Exercise requirements → Your task is to transcribe the data in full.

Data extract →
• • •
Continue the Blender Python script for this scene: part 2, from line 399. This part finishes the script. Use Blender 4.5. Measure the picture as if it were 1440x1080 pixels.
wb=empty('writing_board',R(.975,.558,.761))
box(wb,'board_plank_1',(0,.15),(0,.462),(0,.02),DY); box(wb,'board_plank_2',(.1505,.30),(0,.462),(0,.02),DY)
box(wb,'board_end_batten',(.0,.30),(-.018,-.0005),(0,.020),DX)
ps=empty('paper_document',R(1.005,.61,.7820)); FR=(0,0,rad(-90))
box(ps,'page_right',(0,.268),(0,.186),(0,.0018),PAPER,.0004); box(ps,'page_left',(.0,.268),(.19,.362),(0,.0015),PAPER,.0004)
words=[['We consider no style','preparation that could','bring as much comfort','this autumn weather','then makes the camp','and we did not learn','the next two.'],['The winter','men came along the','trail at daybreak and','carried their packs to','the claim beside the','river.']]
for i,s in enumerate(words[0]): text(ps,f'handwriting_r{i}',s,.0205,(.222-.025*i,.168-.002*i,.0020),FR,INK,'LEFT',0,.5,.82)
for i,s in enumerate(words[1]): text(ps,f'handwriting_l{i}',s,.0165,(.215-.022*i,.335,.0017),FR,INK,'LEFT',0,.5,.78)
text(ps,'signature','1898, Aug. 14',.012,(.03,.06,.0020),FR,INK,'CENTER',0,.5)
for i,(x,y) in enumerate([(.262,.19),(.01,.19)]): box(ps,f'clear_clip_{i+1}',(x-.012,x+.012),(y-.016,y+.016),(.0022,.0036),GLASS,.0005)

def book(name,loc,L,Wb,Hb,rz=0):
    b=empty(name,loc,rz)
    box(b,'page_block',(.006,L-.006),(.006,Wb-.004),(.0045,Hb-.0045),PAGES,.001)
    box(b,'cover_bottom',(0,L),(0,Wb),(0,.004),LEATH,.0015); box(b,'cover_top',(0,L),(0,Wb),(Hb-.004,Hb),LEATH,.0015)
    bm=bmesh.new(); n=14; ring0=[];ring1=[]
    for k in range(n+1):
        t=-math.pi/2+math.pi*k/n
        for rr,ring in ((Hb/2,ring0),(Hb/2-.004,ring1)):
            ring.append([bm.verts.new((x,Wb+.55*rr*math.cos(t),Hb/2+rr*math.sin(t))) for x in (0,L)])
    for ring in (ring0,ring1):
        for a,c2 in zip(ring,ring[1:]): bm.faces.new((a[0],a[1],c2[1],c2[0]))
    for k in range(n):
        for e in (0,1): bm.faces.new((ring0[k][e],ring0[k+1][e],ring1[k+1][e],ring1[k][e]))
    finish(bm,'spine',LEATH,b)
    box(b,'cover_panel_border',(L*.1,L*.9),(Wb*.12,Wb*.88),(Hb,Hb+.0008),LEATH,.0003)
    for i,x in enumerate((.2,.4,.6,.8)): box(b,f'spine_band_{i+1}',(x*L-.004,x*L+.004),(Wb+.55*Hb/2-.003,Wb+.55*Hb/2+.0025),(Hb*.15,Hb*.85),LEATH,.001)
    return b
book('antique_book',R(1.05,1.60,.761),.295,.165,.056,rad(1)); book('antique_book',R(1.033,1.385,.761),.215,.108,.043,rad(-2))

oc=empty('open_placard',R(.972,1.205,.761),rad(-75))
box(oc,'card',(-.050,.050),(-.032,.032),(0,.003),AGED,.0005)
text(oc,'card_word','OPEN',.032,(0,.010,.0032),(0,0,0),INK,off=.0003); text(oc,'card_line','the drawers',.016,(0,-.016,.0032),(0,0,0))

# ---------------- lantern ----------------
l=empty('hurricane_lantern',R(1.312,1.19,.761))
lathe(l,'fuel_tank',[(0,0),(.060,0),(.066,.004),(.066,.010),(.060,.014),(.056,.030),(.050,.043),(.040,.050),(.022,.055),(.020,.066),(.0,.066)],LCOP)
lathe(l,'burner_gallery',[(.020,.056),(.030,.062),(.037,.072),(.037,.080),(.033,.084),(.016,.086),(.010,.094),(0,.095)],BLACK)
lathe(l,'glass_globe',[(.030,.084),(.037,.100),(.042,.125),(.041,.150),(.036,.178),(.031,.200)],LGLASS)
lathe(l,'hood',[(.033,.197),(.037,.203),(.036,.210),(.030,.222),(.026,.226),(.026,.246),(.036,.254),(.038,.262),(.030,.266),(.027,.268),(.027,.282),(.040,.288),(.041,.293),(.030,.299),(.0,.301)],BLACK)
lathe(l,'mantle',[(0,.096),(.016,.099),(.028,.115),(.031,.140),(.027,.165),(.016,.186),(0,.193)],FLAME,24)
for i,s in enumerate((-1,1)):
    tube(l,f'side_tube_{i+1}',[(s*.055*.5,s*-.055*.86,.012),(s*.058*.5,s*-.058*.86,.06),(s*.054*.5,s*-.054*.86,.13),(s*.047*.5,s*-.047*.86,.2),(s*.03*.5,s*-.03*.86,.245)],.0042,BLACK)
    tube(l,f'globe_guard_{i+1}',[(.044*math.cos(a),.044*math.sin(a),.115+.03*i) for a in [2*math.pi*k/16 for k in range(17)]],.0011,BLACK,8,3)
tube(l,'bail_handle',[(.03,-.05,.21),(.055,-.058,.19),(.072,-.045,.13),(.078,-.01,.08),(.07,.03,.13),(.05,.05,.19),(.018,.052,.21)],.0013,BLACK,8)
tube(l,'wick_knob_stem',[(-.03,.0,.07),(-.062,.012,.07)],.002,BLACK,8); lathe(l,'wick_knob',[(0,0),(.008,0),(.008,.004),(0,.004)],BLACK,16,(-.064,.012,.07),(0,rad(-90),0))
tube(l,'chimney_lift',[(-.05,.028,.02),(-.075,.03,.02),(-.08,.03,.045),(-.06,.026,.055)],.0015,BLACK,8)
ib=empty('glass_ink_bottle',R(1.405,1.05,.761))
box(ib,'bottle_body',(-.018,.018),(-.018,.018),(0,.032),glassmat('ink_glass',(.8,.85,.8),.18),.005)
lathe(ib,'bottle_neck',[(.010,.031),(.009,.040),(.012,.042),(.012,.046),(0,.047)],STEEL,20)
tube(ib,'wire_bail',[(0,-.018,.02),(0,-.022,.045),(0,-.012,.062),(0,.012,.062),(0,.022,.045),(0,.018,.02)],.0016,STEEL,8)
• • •
Response below →
Continue the Blender Python script for this scene: part 2, from line 399. This part finishes the script. Use Blender 4.5. Measure the picture as if it were 1440x1080 pixels.
wb=empty('writing_board',R(.975,.558,.761))
box(wb,'board_plank_1',(0,.15),(0,.462),(0,.02),DY); box(wb,'board_plank_2',(.1505,.30),(0,.462),(0,.02),DY)
box(wb,'board_end_batten',(.0,.30),(-.018,-.0005),(0,.020),DX)
ps=empty('paper_document',R(1.005,.61,.7820)); FR=(0,0,rad(-90))
box(ps,'page_right',(0,.268),(0,.186),(0,.0018),PAPER,.0004); box(ps,'page_left',(.0,.268),(.19,.362),(0,.0015),PAPER,.0004)
words=[['We consider no style','preparation that could','bring as much comfort','this autumn weather','then makes the camp','and we did not learn','the next two.'],['The winter','men came along the','trail at daybreak and','carried their packs to','the claim beside the','river.']]
for i,s in enumerate(words[0]): text(ps,f'handwriting_r{i}',s,.0205,(.222-.025*i,.168-.002*i,.0020),FR,INK,'LEFT',0,.5,.82)
for i,s in enumerate(words[1]): text(ps,f'handwriting_l{i}',s,.0165,(.215-.022*i,.335,.0017),FR,INK,'LEFT',0,.5,.78)
text(ps,'signature','1898, Aug. 14',.012,(.03,.06,.0020),FR,INK,'CENTER',0,.5)
for i,(x,y) in enumerate([(.262,.19),(.01,.19)]): box(ps,f'clear_clip_{i+1}',(x-.012,x+.012),(y-.016,y+.016),(.0022,.0036),GLASS,.0005)

def book(name,loc,L,Wb,Hb,rz=0):
    b=empty(name,loc,rz)
    box(b,'page_block',(.006,L-.006),(.006,Wb-.004),(.0045,Hb-.0045),PAGES,.001)
    box(b,'cover_bottom',(0,L),(0,Wb),(0,.004),LEATH,.0015); box(b,'cover_top',(0,L),(0,Wb),(Hb-.004,Hb),LEATH,.0015)
    bm=bmesh.new(); n=14; ring0=[];ring1=[]
    for k in range(n+1):
        t=-math.pi/2+math.pi*k/n
        for rr,ring in ((Hb/2,ring0),(Hb/2-.004,ring1)):
            ring.append([bm.verts.new((x,Wb+.55*rr*math.cos(t),Hb/2+rr*math.sin(t))) for x in (0,L)])
    for ring in (ring0,ring1):
        for a,c2 in zip(ring,ring[1:]): bm.faces.new((a[0],a[1],c2[1],c2[0]))
    for k in range(n):
        for e in (0,1): bm.faces.new((ring0[k][e],ring0[k+1][e],ring1[k+1][e],ring1[k][e]))
    finish(bm,'spine',LEATH,b)
    box(b,'cover_panel_border',(L*.1,L*.9),(Wb*.12,Wb*.88),(Hb,Hb+.0008),LEATH,.0003)
    for i,x in enumerate((.2,.4,.6,.8)): box(b,f'spine_band_{i+1}',(x*L-.004,x*L+.004),(Wb+.55*Hb/2-.003,Wb+.55*Hb/2+.0025),(Hb*.15,Hb*.85),LEATH,.001)
    return b
book('antique_book',R(1.05,1.60,.761),.295,.165,.056,rad(1)); book('antique_book',R(1.033,1.385,.761),.215,.108,.043,rad(-2))

oc=empty('open_placard',R(.972,1.205,.761),rad(-75))
box(oc,'card',(-.050,.050),(-.032,.032),(0,.003),AGED,.0005)
text(oc,'card_word','OPEN',.032,(0,.010,.0032),(0,0,0),INK,off=.0003); text(oc,'card_line','the drawers',.016,(0,-.016,.0032),(0,0,0))

# ---------------- lantern ----------------
l=empty('hurricane_lantern',R(1.312,1.19,.761))
lathe(l,'fuel_tank',[(0,0),(.060,0),(.066,.004),(.066,.010),(.060,.014),(.056,.030),(.050,.043),(.040,.050),(.022,.055),(.020,.066),(.0,.066)],LCOP)
lathe(l,'burner_gallery',[(.020,.056),(.030,.062),(.037,.072),(.037,.080),(.033,.084),(.016,.086),(.010,.094),(0,.095)],BLACK)
lathe(l,'glass_globe',[(.030,.084),(.037,.100),(.042,.125),(.041,.150),(.036,.178),(.031,.200)],LGLASS)
lathe(l,'hood',[(.033,.197),(.037,.203),(.036,.210),(.030,.222),(.026,.226),(.026,.246),(.036,.254),(.038,.262),(.030,.266),(.027,.268),(.027,.282),(.040,.288),(.041,.293),(.030,.299),(.0,.301)],BLACK)
lathe(l,'mantle',[(0,.096),(.016,.099),(.028,.115),(.031,.140),(.027,.165),(.016,.186),(0,.193)],FLAME,24)
for i,s in enumerate((-1,1)):
    tube(l,f'side_tube_{i+1}',[(s*.055*.5,s*-.055*.86,.012),(s*.058*.5,s*-.058*.86,.06),(s*.054*.5,s*-.054*.86,.13),(s*.047*.5,s*-.047*.86,.2),(s*.03*.5,s*-.03*.86,.245)],.0042,BLACK)
    tube(l,f'globe_guard_{i+1}',[(.044*math.cos(a),.044*math.sin(a),.115+.03*i) for a in [2*math.pi*k/16 for k in range(17)]],.0011,BLACK,8,3)
tube(l,'bail_handle',[(.03,-.05,.21),(.055,-.058,.19),(.072,-.045,.13),(.078,-.01,.08),(.07,.03,.13),(.05,.05,.19),(.018,.052,.21)],.0013,BLACK,8)
tube(l,'wick_knob_stem',[(-.03,.0,.07),(-.062,.012,.07)],.002,BLACK,8); lathe(l,'wick_knob',[(0,0),(.008,0),(.008,.004),(0,.004)],BLACK,16,(-.064,.012,.07),(0,rad(-90),0))
tube(l,'chimney_lift',[(-.05,.028,.02),(-.075,.03,.02),(-.08,.03,.045),(-.06,.026,.055)],.0015,BLACK,8)
ib=empty('glass_ink_bottle',R(1.405,1.05,.761))
box(ib,'bottle_body',(-.018,.018),(-.018,.018),(0,.032),glassmat('ink_glass',(.8,.85,.8),.18),.005)
lathe(ib,'bottle_neck',[(.010,.031),(.009,.040),(.012,.042),(.012,.046),(0,.047)],STEEL,20)
tube(ib,'wire_bail',[(0,-.018,.02),(0,-.022,.045),(0,-.012,.062),(0,.012,.062),(0,.022,.045),(0,.018,.02)],.0016,STEEL,8)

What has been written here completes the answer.